Muito se fala sobre romantização da maternidade e como seria necessário desromantizá-la. Mas existe uma prática ligada à romantização da maternidade que acaba sem receber o devido destaque: a romantização da infância e das crianças.
Crianças são anjos. Seres puros. Representação máxima da ingenuidade e da inocência. Incapazes de machucar alguém. Desprovidas de qualquer maldade. Dádivas divinas. Bênçãos. Essas são construções que permanecem fortes no imaginário coletivo, e que simplificam aquilo que crianças são ou podem ser.
Tais crenças tornam as interações com crianças muito mais pesadas. Nesse sentido, uma mãe que comete algum erro com o filho pequeno estaria errando com um anjinho, com a imagem encarnada da renovação e da pureza. Do mesmo modo, uma mulher que não se sinta confortável em carregar um bebê no colo estaria recusando ter nos braços uma bênção dos céus. E assim por diante.
Crianças não são seres divinos. São pessoas no início de seu desenvolvimento físico, intelectual, psíquico e emocional. Crianças não são meras esponjas do comportamento dos adultos.
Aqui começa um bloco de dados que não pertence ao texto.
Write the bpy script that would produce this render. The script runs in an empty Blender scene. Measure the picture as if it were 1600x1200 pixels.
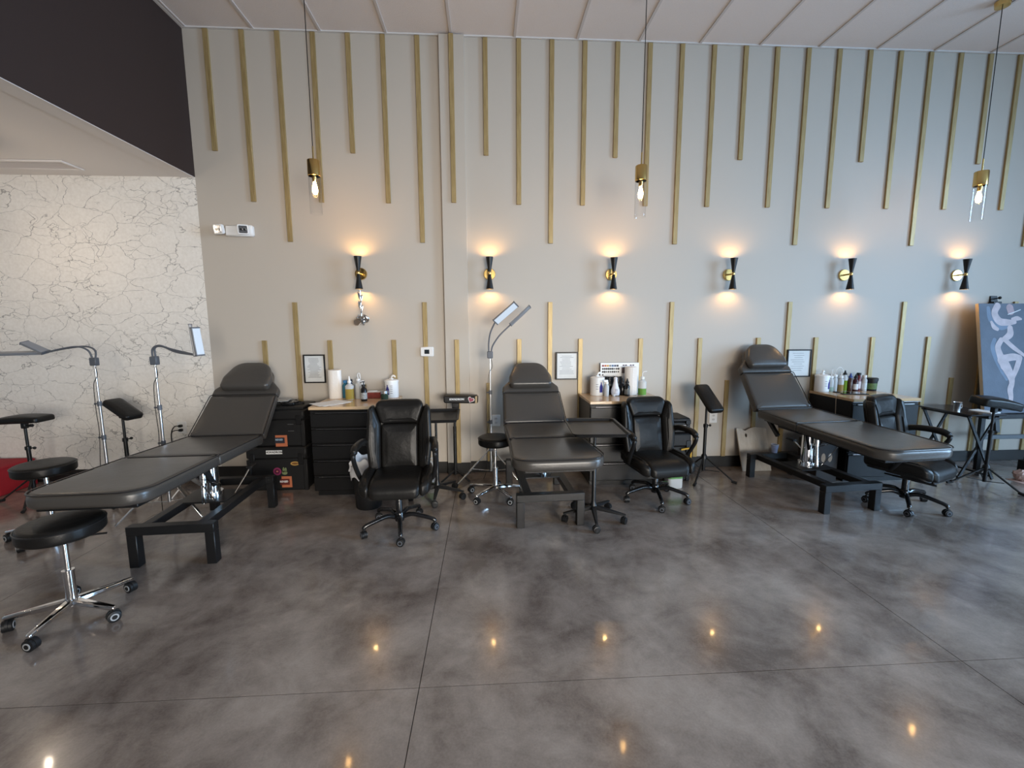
import bpy, bmesh, math, random
from math import sin, cos, pi, radians, sqrt
from mathutils import Vector, Matrix, Euler
random.seed(7)
S = bpy.context.scene
C = S.collection

# ---------------------------------------------------------------- camera
cam_d = bpy.data.cameras.new('camera')
cam_d.sensor_fit = 'HORIZONTAL'; cam_d.sensor_width = 36.0
cam_d.lens = 688.68 / 1600 * 36.0
cam_d.clip_start = 0.05; cam_d.clip_end = 200
cam = bpy.data.objects.new('camera', cam_d); C.objects.link(cam)
YAW, PITCH, ROLL = radians(3.2303), radians(-7.3308), radians(-0.24597)
fw = Vector((sin(YAW)*cos(PITCH), cos(YAW)*cos(PITCH), sin(PITCH)))
r0 = Vector((cos(YAW), -sin(YAW), 0)); u0 = r0.cross(fw)
rt = r0*cos(ROLL) + u0*sin(ROLL); up = -r0*sin(ROLL) + u0*cos(ROLL)
m = Matrix((rt, up, -fw)).transposed().to_4x4()
m.translation = Vector((0, 0, 1.5531))
cam.matrix_world = m
S.camera = cam

# ---------------------------------------------------------------- world, lights, exposure
W = bpy.data.worlds.new('world'); S.world = W; W.use_nodes = True
bg = W.node_tree.nodes['Background']
bg.inputs[0].default_value = (0.62, 0.78, 1.0, 1); bg.inputs[1].default_value = 0.8
def area(name, loc, aim, sx, sy, power, col, spread=180):
    d = bpy.data.lights.new(name, 'AREA'); d.shape = 'RECTANGLE'; d.size = sx; d.size_y = sy
    d.energy = power; d.color = col; d.spread = radians(spread)
    o = bpy.data.objects.new(name, d); C.objects.link(o); o.location = loc
    o.rotation_euler = (Vector(aim)-Vector(loc)).to_track_quat('-Z', 'Z').to_euler()
    return o
# daylight through the shop windows right and behind right, then an added warm fill
area('window_daylight_right', (9.15, 0.6, 1.55), (0, 1.0, -0.5), 5.6, 2.4, 560, (0.42, 0.68, 1.0), 115)
area('window_daylight_behind_right', (6.6, -4.45, 1.55), (4.5, 4, -0.6), 4.2, 2.4, 120, (0.50, 0.74, 1.0), 100)
area('window_daylight_behind_left', (2.1, -4.45, 1.5), (-1.3, 4.6, 0.2), 3.4, 2.2, 140, (1.0, 0.92, 0.82), 75)  # added fill lamp to warm and lift the left side, not window daylight
S.view_settings.view_transform = 'Standard'; S.view_settings.look = 'None'
S.view_settings.gamma = 1.0; S.view_settings.use_curve_mapping = False
S.view_settings.exposure = 0.0
if hasattr(S, 'cycles'):
    S.cycles.max_bounces = 7; S.cycles.diffuse_bounces = 3; S.cycles.glossy_bounces = 3; S.cycles.transmission_bounces = 6; S.cycles.transparent_max_bounces = 12
    S.cycles.caustics_reflective = False; S.cycles.caustics_refractive = False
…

Têm agência, capacidade de reflexão e de questionamento. Crianças podem machucar, desafiar, manipular e magoar, inclusive de propósito. Bem como podem construir, ajudar, acolher. Crianças sentem raiva, ciúme, repulsa e podem reproduzir preconceitos.
Achar que crianças são desprovidas de todo e qualquer sentimento ou intenção negativa, em si, já é uma idealização. Isso só não acontece nas mesmas bases dos adultos, já que elas não apenas processam e expressam essas emoções e pensamentos de forma diferente como também não têm total dimensão do que seus atos implicam.
Enxergar crianças de forma menos idealizada ajuda tanto a cuidarmos melhor delas quanto a tornar a rotina de quem se ocupa dos cuidados com elas mais leve e saudável. Afinal, crianças e seus cuidadores são gente.